Where the precision spray is coming from

The Japanese bathroom can be a disorienting place for a Western visitor; behind the door marked "otoko" (male) or "onna" (female), one will variously find a remote control-operated edifice fit for the shuttle or a porcelain-glorified hole in the ground. This series of photographs, taken at the ANA Hotel Kyoto, captures a modest example of the former in action.

Fig. 1: While the toilet in the first picture looks fairly ordinary, the eye of anyone who has visited Japan will quickly pick out the small control panel stage-right (see Fig. 2: enlargement below). While such panels may control seat temperature, or even play a discretion-enhancing song, what they nearly always offer is one or more strategically targeted streams of water, some for feminine needs and some for more universally applicable cleaning tasks (the pink and green buttons, respectively). This is a document of the second hygenic purpose.

Why bother to document? Because cursory examination of the Japanese space-age toilet will not reveal where the precision spray is coming from—there’s no obvious spout in the bowl—, and that’s kind of creepy. Or if not creepy, at least the sort of thing one ought to know.

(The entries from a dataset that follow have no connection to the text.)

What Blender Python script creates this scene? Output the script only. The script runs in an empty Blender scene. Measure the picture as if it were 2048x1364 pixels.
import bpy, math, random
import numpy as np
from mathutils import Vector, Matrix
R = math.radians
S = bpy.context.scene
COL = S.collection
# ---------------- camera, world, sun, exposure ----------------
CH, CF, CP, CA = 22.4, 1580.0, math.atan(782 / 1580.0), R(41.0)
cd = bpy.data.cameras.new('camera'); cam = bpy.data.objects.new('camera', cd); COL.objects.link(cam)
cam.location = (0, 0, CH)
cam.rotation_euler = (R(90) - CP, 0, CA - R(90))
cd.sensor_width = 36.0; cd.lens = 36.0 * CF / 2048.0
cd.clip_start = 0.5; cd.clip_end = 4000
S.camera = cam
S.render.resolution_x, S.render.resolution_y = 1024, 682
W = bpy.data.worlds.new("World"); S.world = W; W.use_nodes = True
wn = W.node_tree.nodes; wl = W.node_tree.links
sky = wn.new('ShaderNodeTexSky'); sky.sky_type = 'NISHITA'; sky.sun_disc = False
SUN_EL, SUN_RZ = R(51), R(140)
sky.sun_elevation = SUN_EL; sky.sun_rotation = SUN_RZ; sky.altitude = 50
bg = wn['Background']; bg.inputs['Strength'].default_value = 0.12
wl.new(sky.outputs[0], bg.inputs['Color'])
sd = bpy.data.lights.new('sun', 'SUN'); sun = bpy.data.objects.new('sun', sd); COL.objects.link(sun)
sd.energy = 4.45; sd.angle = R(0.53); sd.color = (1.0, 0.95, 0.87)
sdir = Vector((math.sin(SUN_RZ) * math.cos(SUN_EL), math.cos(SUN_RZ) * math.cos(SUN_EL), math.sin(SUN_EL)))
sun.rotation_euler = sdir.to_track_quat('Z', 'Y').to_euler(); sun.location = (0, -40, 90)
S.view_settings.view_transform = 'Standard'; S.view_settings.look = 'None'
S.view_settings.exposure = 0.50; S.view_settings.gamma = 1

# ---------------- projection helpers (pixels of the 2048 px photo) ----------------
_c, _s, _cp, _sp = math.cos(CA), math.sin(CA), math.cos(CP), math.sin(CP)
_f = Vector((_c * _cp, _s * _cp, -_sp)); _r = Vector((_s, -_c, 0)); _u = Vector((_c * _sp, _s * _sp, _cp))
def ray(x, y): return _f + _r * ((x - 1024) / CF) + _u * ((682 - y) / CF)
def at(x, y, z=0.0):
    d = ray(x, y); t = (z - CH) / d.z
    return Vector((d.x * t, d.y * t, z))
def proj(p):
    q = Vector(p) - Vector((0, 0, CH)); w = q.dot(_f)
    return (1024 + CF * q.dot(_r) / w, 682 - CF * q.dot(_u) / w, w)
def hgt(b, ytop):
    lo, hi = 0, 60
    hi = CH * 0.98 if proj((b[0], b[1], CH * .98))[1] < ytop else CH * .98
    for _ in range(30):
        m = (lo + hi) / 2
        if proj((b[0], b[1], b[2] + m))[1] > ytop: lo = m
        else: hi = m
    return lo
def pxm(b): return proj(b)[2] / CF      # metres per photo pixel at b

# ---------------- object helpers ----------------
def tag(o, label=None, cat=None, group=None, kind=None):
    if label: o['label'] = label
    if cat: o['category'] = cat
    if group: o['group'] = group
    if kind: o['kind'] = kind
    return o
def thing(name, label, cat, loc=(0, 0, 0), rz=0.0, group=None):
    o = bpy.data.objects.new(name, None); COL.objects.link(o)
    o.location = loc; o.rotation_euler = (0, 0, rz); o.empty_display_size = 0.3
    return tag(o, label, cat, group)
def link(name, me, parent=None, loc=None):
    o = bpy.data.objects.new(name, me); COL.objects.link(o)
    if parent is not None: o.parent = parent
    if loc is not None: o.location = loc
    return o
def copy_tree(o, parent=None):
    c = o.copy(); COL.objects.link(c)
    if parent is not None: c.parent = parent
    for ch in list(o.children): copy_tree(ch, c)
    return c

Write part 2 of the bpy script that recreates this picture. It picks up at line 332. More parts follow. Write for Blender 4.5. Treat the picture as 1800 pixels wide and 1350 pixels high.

Please note that because the same advanced sensors on the toilet that prevent both accidental misfires and viewing also make it difficult to trigger the ass-washer without actually, er, using it, the series was painstakingly constructed from the best of several attempts with my camera in 3-fps motor advance mode. Composition may have suffered.











Fig. 3: Spray nozzle at full extension; as you can see, it is deployed from the back of the bowl just a few inches beneath the seat. (You may wish to note that some polite person has placed a towel on the floor to protect it from the spray.*)

The trick is to sit on the seat, press the button, and leap up after the nozzle has had a chance to deploy but before it begins to spray. One must then be quick in order to turn, focus, and snap the picture, because the sensor notices the absence of an ass and withdraws the nozzle very quickly.

* That polite person is me.



Fig. 4: Spray at initiation phase. Note the "shotgun" pattern: the spray is clearly meant only for accuracy at close range.

The water itself was just on the warm side of room temperature.
















Fig. 5: Spray at zenith phase. I was surprised at how powerful the stream was—it nearly reached the opposite wall a few feet away.














Fig. 6: Nozzle post-spray; flush phase. If you look closely, you will note that some water still runs and drops down into the bowl; I speculate that this is to ensure cleanliness in the event of particulate debris.












Turtle-like, the nozzle at this point quietly withdraws.

I'll leave the cultural implications (and I'm not saying there are any) to you, imaginary reader.

1 comment:

Anonymous said...

M- Thank you for documenting this.

I guess that, like Funky Forest, there is little hope of this technology making it over to the US...

Oh well. At least I know that my lifestyle is second-rate.